You Need to Build for the OS, Not Your Brand

I wanted to make a few notes to those developers who want their apps to have the same brand-overpowering ‘custom’ experience across operating systems.
First, you’re creating an experience for a specific operating system. Each OS has their own specific, special interaction model. For example, all three mobile OSes implement the ability to go back in an application, but they each do it differently.

You’re building for the user, not your brand. 99% of users will not have an iPhone, Nexus, and Lumia next to each other comparing each platform’s app. In fact, it’s probably just you, as a developer, and you shouldn’t be doing interface comparisons on completely different systems anyway. It’s bad practice.

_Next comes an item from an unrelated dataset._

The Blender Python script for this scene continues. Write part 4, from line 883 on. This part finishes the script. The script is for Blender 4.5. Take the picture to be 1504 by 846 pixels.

Developers need to stop making their applications about them when it’s about the user. Your experience should not be vastly different from the rest of the device. There’s probably a reason they chose to use that device, so you’re basically giving them the shaft. That’s not a way to make users happy.

The Web has made developers think they can customize their native applications to the point they’ve been removed from the OS itself and what the user is expecting. Once again, the Web is not native, and native apps are not Web sites.

So, in summary:

  • Design your app to look and behave like a core application on the user’s operating system. It should say ‘iOS’ (or whatever you’re developing for), not ‘[Your Brand Here]’. You already have someone using your app, you don’t need to keep selling it to them. It will annoy them.
  • You aren’t the user. You’ve heard it before, but apparently some people need to hear it again.
  • Don’t go against the grain or break the host OS’s interaction model because you don’t like it. That’s not a good enough reason.
  • Don’t use a custom font for anything in the UI. The system font across all three platforms—Windows, iOS, and Android—have been designed for readability and consistency. Breaking that is jarring to the user. It’s a bad idea.
  • Don’t make the user’s experience of their own phone inconsistent.